What do the lines from the top of the data through the line with "b = MB(); b.box(0.005, 0.016, DY1-0.02, DY1+0.006, 0.30, 0.47);" say? Quote them exactly and include both ends.

» **Source excerpt**
** Begin **

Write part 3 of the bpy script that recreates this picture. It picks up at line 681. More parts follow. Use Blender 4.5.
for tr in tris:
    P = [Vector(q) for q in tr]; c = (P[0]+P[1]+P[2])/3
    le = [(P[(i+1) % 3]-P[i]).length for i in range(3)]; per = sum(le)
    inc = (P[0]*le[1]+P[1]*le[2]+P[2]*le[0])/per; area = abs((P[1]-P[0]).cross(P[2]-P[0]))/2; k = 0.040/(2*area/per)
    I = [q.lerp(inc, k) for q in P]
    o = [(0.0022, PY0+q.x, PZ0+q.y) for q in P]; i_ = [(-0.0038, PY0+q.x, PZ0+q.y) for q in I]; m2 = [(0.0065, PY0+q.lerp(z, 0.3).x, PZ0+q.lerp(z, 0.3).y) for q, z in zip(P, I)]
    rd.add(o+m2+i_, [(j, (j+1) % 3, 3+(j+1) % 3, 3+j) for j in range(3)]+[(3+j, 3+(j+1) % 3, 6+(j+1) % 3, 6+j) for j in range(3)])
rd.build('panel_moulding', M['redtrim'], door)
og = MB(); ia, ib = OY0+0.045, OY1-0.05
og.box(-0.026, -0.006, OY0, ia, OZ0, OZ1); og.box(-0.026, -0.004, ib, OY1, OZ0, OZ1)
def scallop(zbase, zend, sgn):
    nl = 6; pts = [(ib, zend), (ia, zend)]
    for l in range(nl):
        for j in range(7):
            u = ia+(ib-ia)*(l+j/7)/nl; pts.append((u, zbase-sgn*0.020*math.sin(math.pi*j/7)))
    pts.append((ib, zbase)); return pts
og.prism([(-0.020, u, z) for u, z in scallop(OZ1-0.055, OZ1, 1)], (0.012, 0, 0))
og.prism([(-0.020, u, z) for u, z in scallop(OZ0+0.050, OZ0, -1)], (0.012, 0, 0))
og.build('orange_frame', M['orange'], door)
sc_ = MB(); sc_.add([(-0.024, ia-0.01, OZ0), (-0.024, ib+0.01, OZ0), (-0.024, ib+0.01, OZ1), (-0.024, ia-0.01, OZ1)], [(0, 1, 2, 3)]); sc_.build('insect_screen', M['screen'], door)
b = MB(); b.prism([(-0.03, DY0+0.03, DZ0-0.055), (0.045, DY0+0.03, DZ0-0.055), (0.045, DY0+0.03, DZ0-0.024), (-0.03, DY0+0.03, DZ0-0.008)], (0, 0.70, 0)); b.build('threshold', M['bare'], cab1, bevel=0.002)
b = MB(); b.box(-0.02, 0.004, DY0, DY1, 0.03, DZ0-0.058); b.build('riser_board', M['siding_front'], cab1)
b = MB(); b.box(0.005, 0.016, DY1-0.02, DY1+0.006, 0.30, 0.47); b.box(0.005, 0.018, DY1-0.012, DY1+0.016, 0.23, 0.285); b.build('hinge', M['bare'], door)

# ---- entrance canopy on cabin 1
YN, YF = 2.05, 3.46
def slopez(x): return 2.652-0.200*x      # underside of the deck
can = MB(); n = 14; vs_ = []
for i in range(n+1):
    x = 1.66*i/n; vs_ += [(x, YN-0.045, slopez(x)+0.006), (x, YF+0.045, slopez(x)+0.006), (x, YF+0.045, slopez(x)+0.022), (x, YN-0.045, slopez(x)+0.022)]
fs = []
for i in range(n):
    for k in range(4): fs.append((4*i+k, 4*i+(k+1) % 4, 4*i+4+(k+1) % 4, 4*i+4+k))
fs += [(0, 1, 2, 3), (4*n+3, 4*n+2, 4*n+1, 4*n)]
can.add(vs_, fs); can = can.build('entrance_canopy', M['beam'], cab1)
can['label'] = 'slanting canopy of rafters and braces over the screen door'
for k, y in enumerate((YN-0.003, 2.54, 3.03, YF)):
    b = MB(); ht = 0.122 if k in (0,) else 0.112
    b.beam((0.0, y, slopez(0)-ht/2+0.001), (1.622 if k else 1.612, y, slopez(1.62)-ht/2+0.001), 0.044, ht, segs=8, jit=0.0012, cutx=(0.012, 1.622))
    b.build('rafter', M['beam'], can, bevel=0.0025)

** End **

» **Output of the exercise**
Write part 3 of the bpy script that recreates this picture. It picks up at line 681. More parts follow. Use Blender 4.5.
for tr in tris:
    P = [Vector(q) for q in tr]; c = (P[0]+P[1]+P[2])/3
    le = [(P[(i+1) % 3]-P[i]).length for i in range(3)]; per = sum(le)
    inc = (P[0]*le[1]+P[1]*le[2]+P[2]*le[0])/per; area = abs((P[1]-P[0]).cross(P[2]-P[0]))/2; k = 0.040/(2*area/per)
    I = [q.lerp(inc, k) for q in P]
    o = [(0.0022, PY0+q.x, PZ0+q.y) for q in P]; i_ = [(-0.0038, PY0+q.x, PZ0+q.y) for q in I]; m2 = [(0.0065, PY0+q.lerp(z, 0.3).x, PZ0+q.lerp(z, 0.3).y) for q, z in zip(P, I)]
    rd.add(o+m2+i_, [(j, (j+1) % 3, 3+(j+1) % 3, 3+j) for j in range(3)]+[(3+j, 3+(j+1) % 3, 6+(j+1) % 3, 6+j) for j in range(3)])
rd.build('panel_moulding', M['redtrim'], door)
og = MB(); ia, ib = OY0+0.045, OY1-0.05
og.box(-0.026, -0.006, OY0, ia, OZ0, OZ1); og.box(-0.026, -0.004, ib, OY1, OZ0, OZ1)
def scallop(zbase, zend, sgn):
    nl = 6; pts = [(ib, zend), (ia, zend)]
    for l in range(nl):
        for j in range(7):
            u = ia+(ib-ia)*(l+j/7)/nl; pts.append((u, zbase-sgn*0.020*math.sin(math.pi*j/7)))
    pts.append((ib, zbase)); return pts
og.prism([(-0.020, u, z) for u, z in scallop(OZ1-0.055, OZ1, 1)], (0.012, 0, 0))
og.prism([(-0.020, u, z) for u, z in scallop(OZ0+0.050, OZ0, -1)], (0.012, 0, 0))
og.build('orange_frame', M['orange'], door)
sc_ = MB(); sc_.add([(-0.024, ia-0.01, OZ0), (-0.024, ib+0.01, OZ0), (-0.024, ib+0.01, OZ1), (-0.024, ia-0.01, OZ1)], [(0, 1, 2, 3)]); sc_.build('insect_screen', M['screen'], door)
b = MB(); b.prism([(-0.03, DY0+0.03, DZ0-0.055), (0.045, DY0+0.03, DZ0-0.055), (0.045, DY0+0.03, DZ0-0.024), (-0.03, DY0+0.03, DZ0-0.008)], (0, 0.70, 0)); b.build('threshold', M['bare'], cab1, bevel=0.002)
b = MB(); b.box(-0.02, 0.004, DY0, DY1, 0.03, DZ0-0.058); b.build('riser_board', M['siding_front'], cab1)
b = MB(); b.box(0.005, 0.016, DY1-0.02, DY1+0.006, 0.30, 0.47); b.box(0.005, 0.018, DY1-0.012, DY1+0.016, 0.23, 0.285); b.build('hinge', M['bare'], door)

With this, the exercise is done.